Mais c’est dans le laboratoire que le jeu franchit un seuil. Officiellement présenté comme un lieu de « purification » post-donjon, il offre au joueur la possibilité de « nettoyer » ses héroïnes à l’aide de l’écran tactile. Position lascive, maillot de bain réglementaire d’écolière japonaise, réactions vocales, et une interaction centrée sur le « fluide » purificateur de Jack : la métaphore sexuelle ne cherche même plus à se dissimuler. Elle est littérale, explicite, et optionnelle uniquement en apparence, puisque ce tutoriel est imposé lors de la première session.
Cette mise en scène, parfaitement consciente d’elle-même, fait de l’érotisation un acte de gameplay dissocié de toute progression utile. Elle n’offre aucune récompense tangible, aucun avantage stratégique, ni bonus d’affinité notable. Il s’agit d’un espace entièrement dédié à l’assouvissement visuel, intégré mécaniquement pour flatter une frange de public précise. Une logique de design qui dévalue instantanément l’univers construit autour du sang, de la souffrance, et de la résistance. Le contraste n’est pas subversif. Il est désespérément cynique.
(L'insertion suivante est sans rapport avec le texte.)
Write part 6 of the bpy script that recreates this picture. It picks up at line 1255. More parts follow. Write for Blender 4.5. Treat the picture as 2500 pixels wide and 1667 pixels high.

Loin d’être un détail, ce choix esthétique redéfinit l’image globale du jeu. Il rompt le pacte de cohérence instauré par la narration et saborde une œuvre qui, sans cela, aurait pu figurer parmi les Dungeon Crawlers les plus singuliers de sa génération. Le malaise ne vient pas tant de la provocation que de l’absence totale de recul, de la glorification d’un imaginaire de domination érotique dans un monde qui traite par ailleurs de torture, de trauma et de perte d’humanité.
En l’état, Mary Skelter: Nightmares devient le symptôme d’un Japon vidéoludique qui s’englue dans ses travers, incapable de dissocier la violence du fantasme, l’émotion du fétichisme. Un jeu qui s’avance masqué, et dont le masque tombe dès l’ouverture du laboratoire.